- **CHALLENGE**: All of the data must be printed exactly; please include every line.

- **DATASET EXCERPT**:
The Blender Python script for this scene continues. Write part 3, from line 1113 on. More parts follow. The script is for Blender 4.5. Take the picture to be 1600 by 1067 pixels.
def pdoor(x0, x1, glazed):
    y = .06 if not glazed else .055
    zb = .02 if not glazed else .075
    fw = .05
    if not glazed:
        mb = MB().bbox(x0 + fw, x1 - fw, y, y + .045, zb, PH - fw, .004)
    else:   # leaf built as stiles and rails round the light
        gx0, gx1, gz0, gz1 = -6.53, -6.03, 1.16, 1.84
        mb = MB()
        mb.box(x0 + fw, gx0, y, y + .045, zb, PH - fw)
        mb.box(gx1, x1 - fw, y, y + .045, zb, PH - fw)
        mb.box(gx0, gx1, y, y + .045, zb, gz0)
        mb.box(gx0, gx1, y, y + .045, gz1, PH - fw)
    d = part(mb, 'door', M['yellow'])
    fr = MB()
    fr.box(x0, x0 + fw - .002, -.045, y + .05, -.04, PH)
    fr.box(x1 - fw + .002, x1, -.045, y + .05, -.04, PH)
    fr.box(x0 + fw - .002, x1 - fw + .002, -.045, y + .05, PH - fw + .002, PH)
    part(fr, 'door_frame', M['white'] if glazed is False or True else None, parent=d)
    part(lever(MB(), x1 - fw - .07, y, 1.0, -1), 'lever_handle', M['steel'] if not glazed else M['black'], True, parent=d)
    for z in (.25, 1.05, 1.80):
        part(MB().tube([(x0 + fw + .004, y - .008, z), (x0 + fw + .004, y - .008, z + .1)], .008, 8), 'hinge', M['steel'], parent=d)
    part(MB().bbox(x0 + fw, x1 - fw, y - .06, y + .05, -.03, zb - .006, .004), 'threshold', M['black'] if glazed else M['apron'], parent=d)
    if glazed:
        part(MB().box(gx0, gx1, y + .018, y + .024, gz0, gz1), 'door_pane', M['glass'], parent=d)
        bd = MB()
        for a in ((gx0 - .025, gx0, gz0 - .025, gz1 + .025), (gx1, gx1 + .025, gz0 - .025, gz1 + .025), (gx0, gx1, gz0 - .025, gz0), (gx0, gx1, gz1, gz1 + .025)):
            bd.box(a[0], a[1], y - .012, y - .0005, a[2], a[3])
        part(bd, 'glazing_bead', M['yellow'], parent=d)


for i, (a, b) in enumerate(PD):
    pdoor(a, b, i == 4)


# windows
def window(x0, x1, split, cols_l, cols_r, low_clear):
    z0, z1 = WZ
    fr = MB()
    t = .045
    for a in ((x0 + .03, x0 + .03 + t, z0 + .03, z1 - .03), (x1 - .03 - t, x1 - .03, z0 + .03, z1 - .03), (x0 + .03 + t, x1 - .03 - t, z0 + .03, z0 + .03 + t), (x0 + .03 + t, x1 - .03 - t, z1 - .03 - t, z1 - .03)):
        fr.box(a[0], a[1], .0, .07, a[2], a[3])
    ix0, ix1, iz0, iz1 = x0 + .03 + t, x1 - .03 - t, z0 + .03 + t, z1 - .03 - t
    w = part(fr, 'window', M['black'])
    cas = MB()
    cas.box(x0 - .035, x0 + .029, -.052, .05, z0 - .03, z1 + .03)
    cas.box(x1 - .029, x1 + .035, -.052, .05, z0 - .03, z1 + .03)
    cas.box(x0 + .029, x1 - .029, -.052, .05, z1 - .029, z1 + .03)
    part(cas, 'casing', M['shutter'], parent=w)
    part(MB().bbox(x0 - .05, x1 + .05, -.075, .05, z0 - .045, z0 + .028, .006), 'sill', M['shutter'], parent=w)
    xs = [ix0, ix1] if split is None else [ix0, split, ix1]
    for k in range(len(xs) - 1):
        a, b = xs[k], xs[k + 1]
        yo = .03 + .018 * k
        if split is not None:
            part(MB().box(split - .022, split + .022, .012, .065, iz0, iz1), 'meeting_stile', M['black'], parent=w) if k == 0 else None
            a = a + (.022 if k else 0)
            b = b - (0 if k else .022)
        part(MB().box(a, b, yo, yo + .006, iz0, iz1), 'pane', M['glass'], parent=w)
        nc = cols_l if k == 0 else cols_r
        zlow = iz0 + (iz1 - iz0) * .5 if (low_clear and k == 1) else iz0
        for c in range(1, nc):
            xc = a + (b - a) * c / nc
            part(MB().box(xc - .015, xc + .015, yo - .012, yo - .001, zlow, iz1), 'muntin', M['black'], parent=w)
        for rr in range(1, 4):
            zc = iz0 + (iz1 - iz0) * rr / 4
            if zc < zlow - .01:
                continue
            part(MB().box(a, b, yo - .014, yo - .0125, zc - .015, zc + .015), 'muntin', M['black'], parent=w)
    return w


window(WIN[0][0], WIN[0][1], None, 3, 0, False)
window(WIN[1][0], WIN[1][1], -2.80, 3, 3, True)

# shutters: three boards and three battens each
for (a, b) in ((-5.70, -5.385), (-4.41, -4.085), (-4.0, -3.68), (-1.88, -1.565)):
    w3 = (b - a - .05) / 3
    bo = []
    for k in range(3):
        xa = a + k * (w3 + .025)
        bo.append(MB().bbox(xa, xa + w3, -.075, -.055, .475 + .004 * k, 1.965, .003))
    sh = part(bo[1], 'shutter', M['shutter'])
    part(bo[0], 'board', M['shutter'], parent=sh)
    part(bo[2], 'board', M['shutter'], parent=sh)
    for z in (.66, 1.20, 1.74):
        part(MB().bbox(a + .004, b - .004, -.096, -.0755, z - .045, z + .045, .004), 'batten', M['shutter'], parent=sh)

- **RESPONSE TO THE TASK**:
The Blender Python script for this scene continues. Write part 3, from line 1113 on. More parts follow. The script is for Blender 4.5. Take the picture to be 1600 by 1067 pixels.
def pdoor(x0, x1, glazed):
    y = .06 if not glazed else .055
    zb = .02 if not glazed else .075
    fw = .05
    if not glazed:
        mb = MB().bbox(x0 + fw, x1 - fw, y, y + .045, zb, PH - fw, .004)
    else:   # leaf built as stiles and rails round the light
        gx0, gx1, gz0, gz1 = -6.53, -6.03, 1.16, 1.84
        mb = MB()
        mb.box(x0 + fw, gx0, y, y + .045, zb, PH - fw)
        mb.box(gx1, x1 - fw, y, y + .045, zb, PH - fw)
        mb.box(gx0, gx1, y, y + .045, zb, gz0)
        mb.box(gx0, gx1, y, y + .045, gz1, PH - fw)
    d = part(mb, 'door', M['yellow'])
    fr = MB()
    fr.box(x0, x0 + fw - .002, -.045, y + .05, -.04, PH)
    fr.box(x1 - fw + .002, x1, -.045, y + .05, -.04, PH)
    fr.box(x0 + fw - .002, x1 - fw + .002, -.045, y + .05, PH - fw + .002, PH)
    part(fr, 'door_frame', M['white'] if glazed is False or True else None, parent=d)
    part(lever(MB(), x1 - fw - .07, y, 1.0, -1), 'lever_handle', M['steel'] if not glazed else M['black'], True, parent=d)
    for z in (.25, 1.05, 1.80):
        part(MB().tube([(x0 + fw + .004, y - .008, z), (x0 + fw + .004, y - .008, z + .1)], .008, 8), 'hinge', M['steel'], parent=d)
    part(MB().bbox(x0 + fw, x1 - fw, y - .06, y + .05, -.03, zb - .006, .004), 'threshold', M['black'] if glazed else M['apron'], parent=d)
    if glazed:
        part(MB().box(gx0, gx1, y + .018, y + .024, gz0, gz1), 'door_pane', M['glass'], parent=d)
        bd = MB()
        for a in ((gx0 - .025, gx0, gz0 - .025, gz1 + .025), (gx1, gx1 + .025, gz0 - .025, gz1 + .025), (gx0, gx1, gz0 - .025, gz0), (gx0, gx1, gz1, gz1 + .025)):
            bd.box(a[0], a[1], y - .012, y - .0005, a[2], a[3])
        part(bd, 'glazing_bead', M['yellow'], parent=d)


for i, (a, b) in enumerate(PD):
    pdoor(a, b, i == 4)


# windows
def window(x0, x1, split, cols_l, cols_r, low_clear):
    z0, z1 = WZ
    fr = MB()
    t = .045
    for a in ((x0 + .03, x0 + .03 + t, z0 + .03, z1 - .03), (x1 - .03 - t, x1 - .03, z0 + .03, z1 - .03), (x0 + .03 + t, x1 - .03 - t, z0 + .03, z0 + .03 + t), (x0 + .03 + t, x1 - .03 - t, z1 - .03 - t, z1 - .03)):
        fr.box(a[0], a[1], .0, .07, a[2], a[3])
    ix0, ix1, iz0, iz1 = x0 + .03 + t, x1 - .03 - t, z0 + .03 + t, z1 - .03 - t
    w = part(fr, 'window', M['black'])
    cas = MB()
    cas.box(x0 - .035, x0 + .029, -.052, .05, z0 - .03, z1 + .03)
    cas.box(x1 - .029, x1 + .035, -.052, .05, z0 - .03, z1 + .03)
    cas.box(x0 + .029, x1 - .029, -.052, .05, z1 - .029, z1 + .03)
    part(cas, 'casing', M['shutter'], parent=w)
    part(MB().bbox(x0 - .05, x1 + .05, -.075, .05, z0 - .045, z0 + .028, .006), 'sill', M['shutter'], parent=w)
    xs = [ix0, ix1] if split is None else [ix0, split, ix1]
    for k in range(len(xs) - 1):
        a, b = xs[k], xs[k + 1]
        yo = .03 + .018 * k
        if split is not None:
            part(MB().box(split - .022, split + .022, .012, .065, iz0, iz1), 'meeting_stile', M['black'], parent=w) if k == 0 else None
            a = a + (.022 if k else 0)
            b = b - (0 if k else .022)
        part(MB().box(a, b, yo, yo + .006, iz0, iz1), 'pane', M['glass'], parent=w)
        nc = cols_l if k == 0 else cols_r
        zlow = iz0 + (iz1 - iz0) * .5 if (low_clear and k == 1) else iz0
        for c in range(1, nc):
            xc = a + (b - a) * c / nc
            part(MB().box(xc - .015, xc + .015, yo - .012, yo - .001, zlow, iz1), 'muntin', M['black'], parent=w)
        for rr in range(1, 4):
            zc = iz0 + (iz1 - iz0) * rr / 4
            if zc < zlow - .01:
                continue
            part(MB().box(a, b, yo - .014, yo - .0125, zc - .015, zc + .015), 'muntin', M['black'], parent=w)
    return w


window(WIN[0][0], WIN[0][1], None, 3, 0, False)
window(WIN[1][0], WIN[1][1], -2.80, 3, 3, True)

# shutters: three boards and three battens each
for (a, b) in ((-5.70, -5.385), (-4.41, -4.085), (-4.0, -3.68), (-1.88, -1.565)):
    w3 = (b - a - .05) / 3
    bo = []
    for k in range(3):
        xa = a + k * (w3 + .025)
        bo.append(MB().bbox(xa, xa + w3, -.075, -.055, .475 + .004 * k, 1.965, .003))
    sh = part(bo[1], 'shutter', M['shutter'])
    part(bo[0], 'board', M['shutter'], parent=sh)
    part(bo[2], 'board', M['shutter'], parent=sh)
    for z in (.66, 1.20, 1.74):
        part(MB().bbox(a + .004, b - .004, -.096, -.0755, z - .045, z + .045, .004), 'batten', M['shutter'], parent=sh)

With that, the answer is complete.